---------- Items

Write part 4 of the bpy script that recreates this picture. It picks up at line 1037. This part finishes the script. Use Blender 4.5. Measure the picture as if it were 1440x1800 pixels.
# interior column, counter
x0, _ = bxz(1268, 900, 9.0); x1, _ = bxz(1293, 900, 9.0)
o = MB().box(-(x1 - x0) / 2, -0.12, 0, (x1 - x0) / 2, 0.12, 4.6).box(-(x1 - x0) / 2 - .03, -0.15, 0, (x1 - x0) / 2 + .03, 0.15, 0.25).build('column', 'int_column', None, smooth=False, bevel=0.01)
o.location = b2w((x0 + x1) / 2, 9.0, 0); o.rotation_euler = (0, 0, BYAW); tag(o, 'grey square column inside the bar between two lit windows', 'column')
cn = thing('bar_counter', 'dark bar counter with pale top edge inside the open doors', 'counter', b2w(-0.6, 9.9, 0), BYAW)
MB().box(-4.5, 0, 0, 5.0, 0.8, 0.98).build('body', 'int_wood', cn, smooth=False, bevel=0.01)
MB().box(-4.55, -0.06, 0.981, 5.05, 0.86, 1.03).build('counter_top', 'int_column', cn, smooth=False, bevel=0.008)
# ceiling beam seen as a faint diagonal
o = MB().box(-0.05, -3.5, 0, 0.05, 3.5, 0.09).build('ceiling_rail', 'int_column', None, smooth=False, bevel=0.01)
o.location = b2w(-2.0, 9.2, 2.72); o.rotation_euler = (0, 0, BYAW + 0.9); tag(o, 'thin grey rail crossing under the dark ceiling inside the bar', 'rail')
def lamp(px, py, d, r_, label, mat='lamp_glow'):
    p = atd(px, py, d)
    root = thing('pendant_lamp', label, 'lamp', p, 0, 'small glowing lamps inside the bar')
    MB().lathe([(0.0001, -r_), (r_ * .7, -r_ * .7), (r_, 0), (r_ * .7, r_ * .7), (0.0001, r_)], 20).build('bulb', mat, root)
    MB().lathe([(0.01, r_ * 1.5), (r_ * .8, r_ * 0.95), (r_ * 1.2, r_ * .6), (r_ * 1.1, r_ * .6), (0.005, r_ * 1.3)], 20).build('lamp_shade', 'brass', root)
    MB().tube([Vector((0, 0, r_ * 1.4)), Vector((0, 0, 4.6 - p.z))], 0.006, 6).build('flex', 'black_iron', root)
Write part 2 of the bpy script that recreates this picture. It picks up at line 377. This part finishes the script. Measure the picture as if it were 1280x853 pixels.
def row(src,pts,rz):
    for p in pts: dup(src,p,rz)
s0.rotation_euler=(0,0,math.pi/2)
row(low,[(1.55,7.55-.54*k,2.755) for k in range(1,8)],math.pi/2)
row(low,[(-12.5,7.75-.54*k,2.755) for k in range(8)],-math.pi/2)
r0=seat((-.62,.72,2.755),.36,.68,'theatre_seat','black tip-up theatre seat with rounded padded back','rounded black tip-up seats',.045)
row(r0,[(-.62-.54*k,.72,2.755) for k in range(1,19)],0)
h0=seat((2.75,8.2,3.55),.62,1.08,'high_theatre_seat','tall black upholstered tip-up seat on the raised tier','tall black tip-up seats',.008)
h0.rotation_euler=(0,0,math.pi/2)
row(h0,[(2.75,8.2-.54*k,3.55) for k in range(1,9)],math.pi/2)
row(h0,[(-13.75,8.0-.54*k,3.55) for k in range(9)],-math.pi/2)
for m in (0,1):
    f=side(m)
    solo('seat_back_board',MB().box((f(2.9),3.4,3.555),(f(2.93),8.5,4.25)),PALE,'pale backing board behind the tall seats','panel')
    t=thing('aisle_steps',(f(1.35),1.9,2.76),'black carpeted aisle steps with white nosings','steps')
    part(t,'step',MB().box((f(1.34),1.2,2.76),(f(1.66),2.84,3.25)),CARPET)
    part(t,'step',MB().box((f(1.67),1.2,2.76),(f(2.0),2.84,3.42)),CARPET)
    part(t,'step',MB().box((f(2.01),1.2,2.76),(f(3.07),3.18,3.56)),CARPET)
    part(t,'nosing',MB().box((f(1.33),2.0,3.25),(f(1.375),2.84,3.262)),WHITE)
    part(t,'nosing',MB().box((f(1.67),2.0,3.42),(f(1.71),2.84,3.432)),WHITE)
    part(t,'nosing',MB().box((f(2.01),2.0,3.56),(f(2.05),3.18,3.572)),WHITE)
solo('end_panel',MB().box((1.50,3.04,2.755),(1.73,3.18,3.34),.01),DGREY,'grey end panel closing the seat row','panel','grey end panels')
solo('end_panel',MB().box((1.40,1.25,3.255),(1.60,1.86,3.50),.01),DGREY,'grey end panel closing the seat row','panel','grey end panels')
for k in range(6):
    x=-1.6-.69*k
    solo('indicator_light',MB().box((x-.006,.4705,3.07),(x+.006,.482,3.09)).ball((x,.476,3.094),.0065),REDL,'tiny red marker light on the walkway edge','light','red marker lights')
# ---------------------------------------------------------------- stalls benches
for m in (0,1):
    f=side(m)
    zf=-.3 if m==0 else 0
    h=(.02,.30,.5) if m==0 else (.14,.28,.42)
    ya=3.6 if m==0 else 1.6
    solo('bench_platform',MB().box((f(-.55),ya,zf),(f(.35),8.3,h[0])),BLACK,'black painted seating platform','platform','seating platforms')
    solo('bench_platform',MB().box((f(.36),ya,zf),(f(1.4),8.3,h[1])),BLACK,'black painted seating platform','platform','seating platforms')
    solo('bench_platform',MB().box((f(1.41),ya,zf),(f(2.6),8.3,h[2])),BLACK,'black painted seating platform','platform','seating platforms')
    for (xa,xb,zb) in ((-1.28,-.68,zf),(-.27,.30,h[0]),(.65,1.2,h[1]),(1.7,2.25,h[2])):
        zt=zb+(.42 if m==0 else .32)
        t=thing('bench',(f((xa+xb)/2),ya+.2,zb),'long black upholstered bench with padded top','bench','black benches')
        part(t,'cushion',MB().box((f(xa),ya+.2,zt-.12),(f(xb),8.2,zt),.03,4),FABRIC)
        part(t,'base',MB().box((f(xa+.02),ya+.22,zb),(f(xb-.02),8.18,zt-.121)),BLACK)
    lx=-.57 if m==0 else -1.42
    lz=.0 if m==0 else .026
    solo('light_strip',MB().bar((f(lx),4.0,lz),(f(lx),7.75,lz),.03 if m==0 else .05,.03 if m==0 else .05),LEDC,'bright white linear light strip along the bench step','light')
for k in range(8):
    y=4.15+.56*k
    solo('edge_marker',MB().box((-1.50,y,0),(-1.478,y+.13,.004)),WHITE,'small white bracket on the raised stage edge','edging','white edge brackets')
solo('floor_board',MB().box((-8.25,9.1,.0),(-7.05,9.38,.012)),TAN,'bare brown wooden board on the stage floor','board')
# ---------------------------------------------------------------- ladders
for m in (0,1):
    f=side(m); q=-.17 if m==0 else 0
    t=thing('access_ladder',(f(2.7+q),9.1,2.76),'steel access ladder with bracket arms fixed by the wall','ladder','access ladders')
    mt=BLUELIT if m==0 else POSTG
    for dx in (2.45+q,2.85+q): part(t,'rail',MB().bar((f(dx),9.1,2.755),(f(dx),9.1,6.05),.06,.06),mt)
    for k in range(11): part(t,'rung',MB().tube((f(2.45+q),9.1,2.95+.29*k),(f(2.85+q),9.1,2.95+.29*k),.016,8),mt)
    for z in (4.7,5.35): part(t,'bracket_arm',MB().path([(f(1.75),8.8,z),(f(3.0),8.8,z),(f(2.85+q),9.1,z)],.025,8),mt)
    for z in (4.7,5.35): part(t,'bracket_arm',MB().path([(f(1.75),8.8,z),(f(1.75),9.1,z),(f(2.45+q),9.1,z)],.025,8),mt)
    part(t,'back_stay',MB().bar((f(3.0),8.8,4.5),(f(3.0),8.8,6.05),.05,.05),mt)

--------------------

(What the task requires)
Reproduce the whole listing word for word.

(Expected answer)
Write part 4 of the bpy script that recreates this picture. It picks up at line 1037. This part finishes the script. Use Blender 4.5. Measure the picture as if it were 1440x1800 pixels.
# interior column, counter
x0, _ = bxz(1268, 900, 9.0); x1, _ = bxz(1293, 900, 9.0)
o = MB().box(-(x1 - x0) / 2, -0.12, 0, (x1 - x0) / 2, 0.12, 4.6).box(-(x1 - x0) / 2 - .03, -0.15, 0, (x1 - x0) / 2 + .03, 0.15, 0.25).build('column', 'int_column', None, smooth=False, bevel=0.01)
o.location = b2w((x0 + x1) / 2, 9.0, 0); o.rotation_euler = (0, 0, BYAW); tag(o, 'grey square column inside the bar between two lit windows', 'column')
cn = thing('bar_counter', 'dark bar counter with pale top edge inside the open doors', 'counter', b2w(-0.6, 9.9, 0), BYAW)
MB().box(-4.5, 0, 0, 5.0, 0.8, 0.98).build('body', 'int_wood', cn, smooth=False, bevel=0.01)
MB().box(-4.55, -0.06, 0.981, 5.05, 0.86, 1.03).build('counter_top', 'int_column', cn, smooth=False, bevel=0.008)
# ceiling beam seen as a faint diagonal
o = MB().box(-0.05, -3.5, 0, 0.05, 3.5, 0.09).build('ceiling_rail', 'int_column', None, smooth=False, bevel=0.01)
o.location = b2w(-2.0, 9.2, 2.72); o.rotation_euler = (0, 0, BYAW + 0.9); tag(o, 'thin grey rail crossing under the dark ceiling inside the bar', 'rail')
def lamp(px, py, d, r_, label, mat='lamp_glow'):
    p = atd(px, py, d)
    root = thing('pendant_lamp', label, 'lamp', p, 0, 'small glowing lamps inside the bar')
    MB().lathe([(0.0001, -r_), (r_ * .7, -r_ * .7), (r_, 0), (r_ * .7, r_ * .7), (0.0001, r_)], 20).build('bulb', mat, root)
    MB().lathe([(0.01, r_ * 1.5), (r_ * .8, r_ * 0.95), (r_ * 1.2, r_ * .6), (r_ * 1.1, r_ * .6), (0.005, r_ * 1.3)], 20).build('lamp_shade', 'brass', root)
    MB().tube([Vector((0, 0, r_ * 1.4)), Vector((0, 0, 4.6 - p.z))], 0.006, 6).build('flex', 'black_iron', root)
Write part 2 of the bpy script that recreates this picture. It picks up at line 377. This part finishes the script. Measure the picture as if it were 1280x853 pixels.
def row(src,pts,rz):
    for p in pts: dup(src,p,rz)
s0.rotation_euler=(0,0,math.pi/2)
row(low,[(1.55,7.55-.54*k,2.755) for k in range(1,8)],math.pi/2)
row(low,[(-12.5,7.75-.54*k,2.755) for k in range(8)],-math.pi/2)
r0=seat((-.62,.72,2.755),.36,.68,'theatre_seat','black tip-up theatre seat with rounded padded back','rounded black tip-up seats',.045)
row(r0,[(-.62-.54*k,.72,2.755) for k in range(1,19)],0)
h0=seat((2.75,8.2,3.55),.62,1.08,'high_theatre_seat','tall black upholstered tip-up seat on the raised tier','tall black tip-up seats',.008)
h0.rotation_euler=(0,0,math.pi/2)
row(h0,[(2.75,8.2-.54*k,3.55) for k in range(1,9)],math.pi/2)
row(h0,[(-13.75,8.0-.54*k,3.55) for k in range(9)],-math.pi/2)
for m in (0,1):
    f=side(m)
    solo('seat_back_board',MB().box((f(2.9),3.4,3.555),(f(2.93),8.5,4.25)),PALE,'pale backing board behind the tall seats','panel')
    t=thing('aisle_steps',(f(1.35),1.9,2.76),'black carpeted aisle steps with white nosings','steps')
    part(t,'step',MB().box((f(1.34),1.2,2.76),(f(1.66),2.84,3.25)),CARPET)
    part(t,'step',MB().box((f(1.67),1.2,2.76),(f(2.0),2.84,3.42)),CARPET)
    part(t,'step',MB().box((f(2.01),1.2,2.76),(f(3.07),3.18,3.56)),CARPET)
    part(t,'nosing',MB().box((f(1.33),2.0,3.25),(f(1.375),2.84,3.262)),WHITE)
    part(t,'nosing',MB().box((f(1.67),2.0,3.42),(f(1.71),2.84,3.432)),WHITE)
    part(t,'nosing',MB().box((f(2.01),2.0,3.56),(f(2.05),3.18,3.572)),WHITE)
solo('end_panel',MB().box((1.50,3.04,2.755),(1.73,3.18,3.34),.01),DGREY,'grey end panel closing the seat row','panel','grey end panels')
solo('end_panel',MB().box((1.40,1.25,3.255),(1.60,1.86,3.50),.01),DGREY,'grey end panel closing the seat row','panel','grey end panels')
for k in range(6):
    x=-1.6-.69*k
    solo('indicator_light',MB().box((x-.006,.4705,3.07),(x+.006,.482,3.09)).ball((x,.476,3.094),.0065),REDL,'tiny red marker light on the walkway edge','light','red marker lights')
# ---------------------------------------------------------------- stalls benches
for m in (0,1):
    f=side(m)
    zf=-.3 if m==0 else 0
    h=(.02,.30,.5) if m==0 else (.14,.28,.42)
    ya=3.6 if m==0 else 1.6
    solo('bench_platform',MB().box((f(-.55),ya,zf),(f(.35),8.3,h[0])),BLACK,'black painted seating platform','platform','seating platforms')
    solo('bench_platform',MB().box((f(.36),ya,zf),(f(1.4),8.3,h[1])),BLACK,'black painted seating platform','platform','seating platforms')
    solo('bench_platform',MB().box((f(1.41),ya,zf),(f(2.6),8.3,h[2])),BLACK,'black painted seating platform','platform','seating platforms')
    for (xa,xb,zb) in ((-1.28,-.68,zf),(-.27,.30,h[0]),(.65,1.2,h[1]),(1.7,2.25,h[2])):
        zt=zb+(.42 if m==0 else .32)
        t=thing('bench',(f((xa+xb)/2),ya+.2,zb),'long black upholstered bench with padded top','bench','black benches')
        part(t,'cushion',MB().box((f(xa),ya+.2,zt-.12),(f(xb),8.2,zt),.03,4),FABRIC)
        part(t,'base',MB().box((f(xa+.02),ya+.22,zb),(f(xb-.02),8.18,zt-.121)),BLACK)
    lx=-.57 if m==0 else -1.42
    lz=.0 if m==0 else .026
    solo('light_strip',MB().bar((f(lx),4.0,lz),(f(lx),7.75,lz),.03 if m==0 else .05,.03 if m==0 else .05),LEDC,'bright white linear light strip along the bench step','light')
for k in range(8):
    y=4.15+.56*k
    solo('edge_marker',MB().box((-1.50,y,0),(-1.478,y+.13,.004)),WHITE,'small white bracket on the raised stage edge','edging','white edge brackets')
solo('floor_board',MB().box((-8.25,9.1,.0),(-7.05,9.38,.012)),TAN,'bare brown wooden board on the stage floor','board')
# ---------------------------------------------------------------- ladders
for m in (0,1):
    f=side(m); q=-.17 if m==0 else 0
    t=thing('access_ladder',(f(2.7+q),9.1,2.76),'steel access ladder with bracket arms fixed by the wall','ladder','access ladders')
    mt=BLUELIT if m==0 else POSTG
    for dx in (2.45+q,2.85+q): part(t,'rail',MB().bar((f(dx),9.1,2.755),(f(dx),9.1,6.05),.06,.06),mt)
    for k in range(11): part(t,'rung',MB().tube((f(2.45+q),9.1,2.95+.29*k),(f(2.85+q),9.1,2.95+.29*k),.016,8),mt)
    for z in (4.7,5.35): part(t,'bracket_arm',MB().path([(f(1.75),8.8,z),(f(3.0),8.8,z),(f(2.85+q),9.1,z)],.025,8),mt)
    for z in (4.7,5.35): part(t,'bracket_arm',MB().path([(f(1.75),8.8,z),(f(1.75),9.1,z),(f(2.45+q),9.1,z)],.025,8),mt)
    part(t,'back_stay',MB().bar((f(3.0),8.8,4.5),(f(3.0),8.8,6.05),.05,.05),mt)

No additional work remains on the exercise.